Un hombre intenta guardar todas las botellas de vodka que acaba de comprarse. No caben en el frigorífico y, entonces, busca otros lugares para ellas. Llaman a la puerta. Es la vecina, quien le pide ayuda para que su hijo se vaya a la cama. Otra vez. Él entra a ver al muchacho, que permanece mudo cuando aparece. Obediente y asustado, el chico se va a la cama. Unas páginas después sabremos que Kostia, el protagonista y narrador, se quemó la cara en la guerra de Chechenia. Por eso asusta al niño.

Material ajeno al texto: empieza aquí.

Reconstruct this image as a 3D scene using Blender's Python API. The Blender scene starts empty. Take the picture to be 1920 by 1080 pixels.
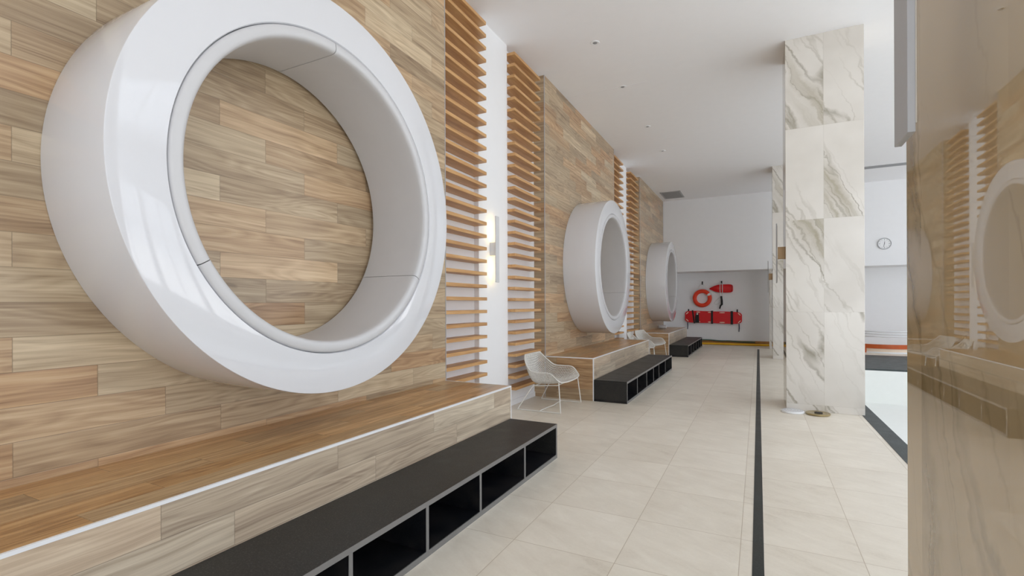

Dos de sus compañeros de aquella contienda acuden a buscarlo a casa. Un cuarto amigo ha desaparecido y quieren encontrar su paradero. Esa búsqueda se convierte, para Kostia, en un viaje al pasado: su mala relación con su padre, el día aciago en que se quemó en un tanque, su infancia y aquel profesor que tuvo, siempre muerto de sed de vodka. Kostia también tiene sed, pero no sólo de vodka: sed de reconciliarse con el mundo, de aceptarse a sí mismo. Uno de los pasajes más admirables del libro es aquel en que el narrador, que suele dibujar su entorno, empieza a dibujar a sus compañeros de guerra, no como son ahora, sino como hubieran sido de no perder una mano o una pierna o de haber tenido otra vida.
A la editorial Tropismos no se le presta la atención que merece. Y eso que cuenta en su catálogo con un puñado de autores notables: Richard Bausch, Ken Bruen, David Mitchell, Jim Shepard, etc. Guelasimov no les va a la zaga. Es uno de esos autores rusos contemporáneos que van al grano, capaces de contarnos una historia como ésta, plena de hallazgos, en poco más de cien páginas.